What to do =>
The data must be written out once more, precisely as given.

Collected data =>
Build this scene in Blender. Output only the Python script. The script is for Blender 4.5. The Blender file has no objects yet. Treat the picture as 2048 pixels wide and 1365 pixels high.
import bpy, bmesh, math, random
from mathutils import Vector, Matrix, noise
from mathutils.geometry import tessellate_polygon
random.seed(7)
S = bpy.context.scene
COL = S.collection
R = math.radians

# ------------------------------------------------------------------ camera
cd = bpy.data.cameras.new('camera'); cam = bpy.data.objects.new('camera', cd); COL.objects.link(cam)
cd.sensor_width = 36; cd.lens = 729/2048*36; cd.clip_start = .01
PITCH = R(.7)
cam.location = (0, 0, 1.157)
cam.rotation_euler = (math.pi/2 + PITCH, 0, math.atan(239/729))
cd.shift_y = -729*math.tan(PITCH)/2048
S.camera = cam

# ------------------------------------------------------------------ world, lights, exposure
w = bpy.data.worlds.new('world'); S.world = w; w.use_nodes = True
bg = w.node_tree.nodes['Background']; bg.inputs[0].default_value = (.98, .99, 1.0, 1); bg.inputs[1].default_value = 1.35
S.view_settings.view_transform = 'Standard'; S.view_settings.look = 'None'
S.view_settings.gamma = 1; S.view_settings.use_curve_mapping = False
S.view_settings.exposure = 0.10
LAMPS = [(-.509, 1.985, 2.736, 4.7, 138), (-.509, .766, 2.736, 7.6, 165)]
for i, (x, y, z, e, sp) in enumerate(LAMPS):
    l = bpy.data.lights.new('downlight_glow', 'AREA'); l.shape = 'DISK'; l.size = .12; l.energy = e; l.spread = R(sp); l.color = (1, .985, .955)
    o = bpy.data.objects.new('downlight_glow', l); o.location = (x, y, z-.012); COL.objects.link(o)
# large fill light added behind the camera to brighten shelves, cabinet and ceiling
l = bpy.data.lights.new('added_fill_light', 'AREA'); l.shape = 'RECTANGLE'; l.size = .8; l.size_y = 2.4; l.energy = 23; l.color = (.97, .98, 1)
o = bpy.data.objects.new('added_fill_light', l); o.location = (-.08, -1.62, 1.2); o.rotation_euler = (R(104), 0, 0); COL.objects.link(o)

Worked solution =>
Build this scene in Blender. Output only the Python script. The script is for Blender 4.5. The Blender file has no objects yet. Treat the picture as 2048 pixels wide and 1365 pixels high.
import bpy, bmesh, math, random
from mathutils import Vector, Matrix, noise
from mathutils.geometry import tessellate_polygon
random.seed(7)
S = bpy.context.scene
COL = S.collection
R = math.radians

# ------------------------------------------------------------------ camera
cd = bpy.data.cameras.new('camera'); cam = bpy.data.objects.new('camera', cd); COL.objects.link(cam)
cd.sensor_width = 36; cd.lens = 729/2048*36; cd.clip_start = .01
PITCH = R(.7)
cam.location = (0, 0, 1.157)
cam.rotation_euler = (math.pi/2 + PITCH, 0, math.atan(239/729))
cd.shift_y = -729*math.tan(PITCH)/2048
S.camera = cam

# ------------------------------------------------------------------ world, lights, exposure
w = bpy.data.worlds.new('world'); S.world = w; w.use_nodes = True
bg = w.node_tree.nodes['Background']; bg.inputs[0].default_value = (.98, .99, 1.0, 1); bg.inputs[1].default_value = 1.35
S.view_settings.view_transform = 'Standard'; S.view_settings.look = 'None'
S.view_settings.gamma = 1; S.view_settings.use_curve_mapping = False
S.view_settings.exposure = 0.10
LAMPS = [(-.509, 1.985, 2.736, 4.7, 138), (-.509, .766, 2.736, 7.6, 165)]
for i, (x, y, z, e, sp) in enumerate(LAMPS):
    l = bpy.data.lights.new('downlight_glow', 'AREA'); l.shape = 'DISK'; l.size = .12; l.energy = e; l.spread = R(sp); l.color = (1, .985, .955)
    o = bpy.data.objects.new('downlight_glow', l); o.location = (x, y, z-.012); COL.objects.link(o)
# large fill light added behind the camera to brighten shelves, cabinet and ceiling
l = bpy.data.lights.new('added_fill_light', 'AREA'); l.shape = 'RECTANGLE'; l.size = .8; l.size_y = 2.4; l.energy = 23; l.color = (.97, .98, 1)
o = bpy.data.objects.new('added_fill_light', l); o.location = (-.08, -1.62, 1.2); o.rotation_euler = (R(104), 0, 0); COL.objects.link(o)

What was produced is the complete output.